§ Provided entries:
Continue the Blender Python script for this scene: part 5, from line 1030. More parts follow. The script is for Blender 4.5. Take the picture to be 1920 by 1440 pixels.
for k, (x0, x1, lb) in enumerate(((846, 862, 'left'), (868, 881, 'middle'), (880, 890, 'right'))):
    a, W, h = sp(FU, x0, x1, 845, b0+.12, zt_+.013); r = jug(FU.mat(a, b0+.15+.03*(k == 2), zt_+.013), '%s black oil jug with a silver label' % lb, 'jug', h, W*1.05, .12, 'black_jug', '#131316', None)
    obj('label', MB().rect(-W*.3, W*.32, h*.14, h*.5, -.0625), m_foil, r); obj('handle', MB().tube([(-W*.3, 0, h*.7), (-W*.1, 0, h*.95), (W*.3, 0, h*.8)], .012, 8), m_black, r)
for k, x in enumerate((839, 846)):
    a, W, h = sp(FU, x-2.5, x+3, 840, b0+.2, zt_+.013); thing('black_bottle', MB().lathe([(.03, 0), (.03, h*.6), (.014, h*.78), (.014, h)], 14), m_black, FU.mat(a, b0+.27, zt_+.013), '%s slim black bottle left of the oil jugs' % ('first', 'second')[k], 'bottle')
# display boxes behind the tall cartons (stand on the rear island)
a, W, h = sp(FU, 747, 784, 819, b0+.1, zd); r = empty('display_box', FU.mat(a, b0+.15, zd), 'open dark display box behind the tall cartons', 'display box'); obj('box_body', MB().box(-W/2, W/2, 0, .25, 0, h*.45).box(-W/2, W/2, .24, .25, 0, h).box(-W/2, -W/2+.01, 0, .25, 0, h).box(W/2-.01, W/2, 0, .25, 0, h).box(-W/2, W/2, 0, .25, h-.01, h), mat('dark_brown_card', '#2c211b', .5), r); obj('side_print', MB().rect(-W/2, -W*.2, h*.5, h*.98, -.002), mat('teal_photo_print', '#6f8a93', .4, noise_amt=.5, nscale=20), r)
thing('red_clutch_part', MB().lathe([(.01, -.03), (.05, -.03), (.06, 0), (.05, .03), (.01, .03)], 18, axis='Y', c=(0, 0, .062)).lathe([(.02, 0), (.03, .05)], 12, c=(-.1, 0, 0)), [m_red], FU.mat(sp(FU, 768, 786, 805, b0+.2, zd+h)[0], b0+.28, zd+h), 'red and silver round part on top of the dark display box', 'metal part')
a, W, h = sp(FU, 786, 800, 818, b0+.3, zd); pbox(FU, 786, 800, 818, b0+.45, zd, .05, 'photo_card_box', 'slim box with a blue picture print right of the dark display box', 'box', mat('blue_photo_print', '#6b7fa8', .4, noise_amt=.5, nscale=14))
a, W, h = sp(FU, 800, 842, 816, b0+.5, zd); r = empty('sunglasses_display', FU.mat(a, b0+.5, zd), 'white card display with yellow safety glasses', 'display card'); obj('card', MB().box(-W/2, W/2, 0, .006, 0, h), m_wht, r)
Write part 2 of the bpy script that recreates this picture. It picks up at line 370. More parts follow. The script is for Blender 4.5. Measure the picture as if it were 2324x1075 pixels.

§ Exercise goal: Please output the complete data exactly.

§ Solution to this problem:
Continue the Blender Python script for this scene: part 5, from line 1030. More parts follow. The script is for Blender 4.5. Take the picture to be 1920 by 1440 pixels.
for k, (x0, x1, lb) in enumerate(((846, 862, 'left'), (868, 881, 'middle'), (880, 890, 'right'))):
    a, W, h = sp(FU, x0, x1, 845, b0+.12, zt_+.013); r = jug(FU.mat(a, b0+.15+.03*(k == 2), zt_+.013), '%s black oil jug with a silver label' % lb, 'jug', h, W*1.05, .12, 'black_jug', '#131316', None)
    obj('label', MB().rect(-W*.3, W*.32, h*.14, h*.5, -.0625), m_foil, r); obj('handle', MB().tube([(-W*.3, 0, h*.7), (-W*.1, 0, h*.95), (W*.3, 0, h*.8)], .012, 8), m_black, r)
for k, x in enumerate((839, 846)):
    a, W, h = sp(FU, x-2.5, x+3, 840, b0+.2, zt_+.013); thing('black_bottle', MB().lathe([(.03, 0), (.03, h*.6), (.014, h*.78), (.014, h)], 14), m_black, FU.mat(a, b0+.27, zt_+.013), '%s slim black bottle left of the oil jugs' % ('first', 'second')[k], 'bottle')
# display boxes behind the tall cartons (stand on the rear island)
a, W, h = sp(FU, 747, 784, 819, b0+.1, zd); r = empty('display_box', FU.mat(a, b0+.15, zd), 'open dark display box behind the tall cartons', 'display box'); obj('box_body', MB().box(-W/2, W/2, 0, .25, 0, h*.45).box(-W/2, W/2, .24, .25, 0, h).box(-W/2, -W/2+.01, 0, .25, 0, h).box(W/2-.01, W/2, 0, .25, 0, h).box(-W/2, W/2, 0, .25, h-.01, h), mat('dark_brown_card', '#2c211b', .5), r); obj('side_print', MB().rect(-W/2, -W*.2, h*.5, h*.98, -.002), mat('teal_photo_print', '#6f8a93', .4, noise_amt=.5, nscale=20), r)
thing('red_clutch_part', MB().lathe([(.01, -.03), (.05, -.03), (.06, 0), (.05, .03), (.01, .03)], 18, axis='Y', c=(0, 0, .062)).lathe([(.02, 0), (.03, .05)], 12, c=(-.1, 0, 0)), [m_red], FU.mat(sp(FU, 768, 786, 805, b0+.2, zd+h)[0], b0+.28, zd+h), 'red and silver round part on top of the dark display box', 'metal part')
a, W, h = sp(FU, 786, 800, 818, b0+.3, zd); pbox(FU, 786, 800, 818, b0+.45, zd, .05, 'photo_card_box', 'slim box with a blue picture print right of the dark display box', 'box', mat('blue_photo_print', '#6b7fa8', .4, noise_amt=.5, nscale=14))
a, W, h = sp(FU, 800, 842, 816, b0+.5, zd); r = empty('sunglasses_display', FU.mat(a, b0+.5, zd), 'white card display with yellow safety glasses', 'display card'); obj('card', MB().box(-W/2, W/2, 0, .006, 0, h), m_wht, r)
Write part 2 of the bpy script that recreates this picture. It picks up at line 370. More parts follow. The script is for Blender 4.5. Measure the picture as if it were 2324x1075 pixels.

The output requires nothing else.